Photo
Does your morality change throughout the day? A study tracked changes in moral judgments and attitudes in 1,252 people through text-message surveys. Credit Wilhelm Hofmann
Continue reading the main story Share This Page

Committing a small act of kindness, like holding the door for a harried stranger, often prompts the recipient to extend a hand to others, but it comes at a cost, psychologists have long argued. People who have done the good deed are primed to commit a rude one later on, as if drawing on moral credit from their previous act.

Now, in a novel survey of everyday moral behavior, researchers have tested whether that theory holds up in real life. It does, though the effects appear small.

The findings come from a survey of everyday morality in which researchers tracked people’s moral judgments and attitudes at regular intervals throughout a typical day, using text messages. Previous research on moral behavior had been confined mostly to the laboratory, with subjects making hypothetical, life-or-death decisions that they would never encounter in daily life.

The new paper, published in the journal Science on Thursday, not only gives psychologists a way to test their theories of moral behavior in the real world, it also provides a rough idea of just what constitutes the moral content of a random day: the frequency of good and bad behaviors, what those mitzvahs and misdemeanors actually are, and how observers’ political and religious views color their judgments.

“This paper is a great example of how we can drill down and study micromorality, all those judgments we make in daily life, about how people treat each other, about how we size up other people in the moment and size up ourselves,” said Brian Nosek of the University of Virginia, who was not involved in the research.

Dr. Nosek and other experts who did not work on the study caution that it provides more a rough draft of daily moral life than a detailed script; its findings are still tentative. “But it shows what kind of insights can be obtained by studying events in their natural, spontaneous context,” said Harry Reis, a psychologist at the University of Rochester.
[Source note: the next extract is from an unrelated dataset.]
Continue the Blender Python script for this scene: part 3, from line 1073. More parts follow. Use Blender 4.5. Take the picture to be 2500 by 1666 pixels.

A research team led by Wilhelm Hofmann of the University of Cologne recruited 1,252 people who agreed to respond to text messages asking about “good” and “bad” incidents they experienced firsthand, witnessed or heard about. The texts pinged participants’ phones five times a day for three days, about once every couple hours. Each message asked if something good or bad had just occurred, and if so, what it was, who was responsible, and how bad or good it was. The recipients generally replied within minutes.

“I didn’t find it intrusive at all, compared to the onslaught of other emails and texts coming in,” said one of the participants, Evelyn Behar, 36, an associate professor at the University of Illinois at Chicago. Answering the texts “made me more aware of what was going on around me and more self-aware.”

Participants reported about one moral incident a day on average, and recorded about as many good as bad ones. Those incidents tended to fall into several categories, including “care/harm” (assisting a tourist with directions, for example, or rudely pushing past one); “fairness/unfairness” (tipping generously or not, or Congress cutting funding for poverty programs); and “loyalty/disloyalty” (going to family dinner rather than out with cronies, or arranging an adulterous tryst).

“We were really able to get a sense of the moral baseline of a typical day in terms of how many moral events occurred, and the relative frequencies, the slice of the moral pie occupied by each of these categories,” said Daniel C. Wisneski, one of the study authors. He was at the University of Illinois at Chicago when working on the project and is now an assistant professor at St. Peter’s University in Jersey City. His co-authors were Mark J. Brandt of Tilburg University and Linda J. Skitka of the University of Illinois at Chicago, as well as Dr. Hofmann.

The survey found no significant differences in moral behavior or judgment between religious people and nonreligious ones.

It did find some evidence to support theories developed in lab experiments. For instance, psychologists describe good deeds as “contagious,” and so it appeared in the new data. People on the receiving end of an act of kindness were about 10 percent more likely than the average person to do something nice themselves later in the day. On the other hand, those who granted that kindness were slightly more likely than average (about 3 percent) to commit a small act of rudeness or dismissiveness later in the same day — granting themselves “moral license” to do so.

Psychologists have also contended that a fundamental difference between the political right and the left is that conservatives tend to think of morality in terms of loyalty and faith, while liberals focus on fairness and liberty. And so it was in the survey. Participants to the right identified more breaches and affirmations of loyalty, and those to left saw more examples of unfair and generous treatment.

“Some of the effects are stronger than others, but they all present us with exciting areas to follow up and research,” Dr. Nosek said. “I think of this as a first look of how morality plays out in real life. The first telescopes didn’t tell us everything about the galaxy, but they gave us a tantalizing sense of what’s out there.”